She also said, "I just want to get Joe Biden elected and see the Democrats control the Senate and retain the House because ... we are at a moment where our democracy is at stake, where our leadership role in the world is at stake, where the lives of tens of thousands of Americans are on the line, lost to incompetence and callous leadership that could care less. We've got to change that."

In another interview, with Roland Martin's "Unfiltered Daily Digital Show," Rice said, "My experience and what I would bring to a partnership with Joe Biden on behalf of the country is my years of experience in senior levels in the executive branch."

"So what I know is how to make decisions to forge policy out of different agencies with different budgets and different interests and  constraints, how to get stuff done," Rice told Martin.

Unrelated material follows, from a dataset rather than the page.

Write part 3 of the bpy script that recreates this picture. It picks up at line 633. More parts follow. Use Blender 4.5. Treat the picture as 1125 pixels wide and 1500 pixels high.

If Rice is tapped as Biden's running mate, there is sure to be renewed attention paid to her son, John David Rice-Cameron, one of the two children she has with her husband, former ABC News executive producer Ian Cameron. Their daughter is Maris Rice-Cameron.

Multiple news stories in 2018 noted that John David Rice-Cameron at the time was serving as president of the Stanford University College Republicans Club and was a strong supporter of Trump.

"My mother and I have a great relationship, and my mother believes strongly in the free and respectful exchange of ideas," Rice-Cameron told Fox News in a 2018 interview.

"We disagree on most of the standard Republican/Democrat disagreements," he told the outlet. "However, we agree that America is the greatest nation the world has ever seen, and thus, we believe that America has an important role to play as a force for liberty and justice on the world stage."